Witajcie. Sorki że odkopuje już taki stary temat, ale chyba tak będzie lepiej niż zakładać nowy post.
Całe życie jeździłem z autami z LPG. Miałem również Scenica II zagazowanego i wspominam go jako jedno z lepszych aut jakim jeździłem. Z dieslami miałem do czynienia tylko służbowo w pracy, a w sumie od 8 lat żadnym nie jeździłem. Nie mam za bardzo doświadczenia jeśli chodzi o "Życie z dieslem"
Przymierzam się do zakupu nowego auta, i moim wymarzonym autem jest Laguna III.
Dojeżdżam do pracy 24 km w jedną stronę, z czego 4 km jest po mieście. 20 km jest po trasie ekspresowej bez terenów zabudowanych z jednym małym odcinkiem z ograniczeniem prędkości do 80 km/h. To daje łącznie z jakimś wypadem wakacyjnym do Chorwacji albo Węgier gdzieś ok 15 tyś. km rocznie.
Moje pytanie jest takie czy w takich warunkach użytkowania, jest sens brać pod uwagę zakup Laguny III z silnikiem diesla 2.0 dci.
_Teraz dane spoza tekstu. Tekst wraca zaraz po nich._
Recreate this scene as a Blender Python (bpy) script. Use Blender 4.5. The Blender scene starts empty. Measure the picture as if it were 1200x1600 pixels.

Wyczytałem gdzieś taką ogólną informację, że jeżeli nie przekracza się rocznie 20 000 km to lepiej jeździć benzyniakiem i nie pchać się w diesle.
Słyszałem że procedura wypalania PDF w tym silniku trwa ok 20 min, a te moje odcinki do pracy będą chyba za krótkie na tą procedurę.
Pozdrawiam i z góry dzięki za odpowiedź.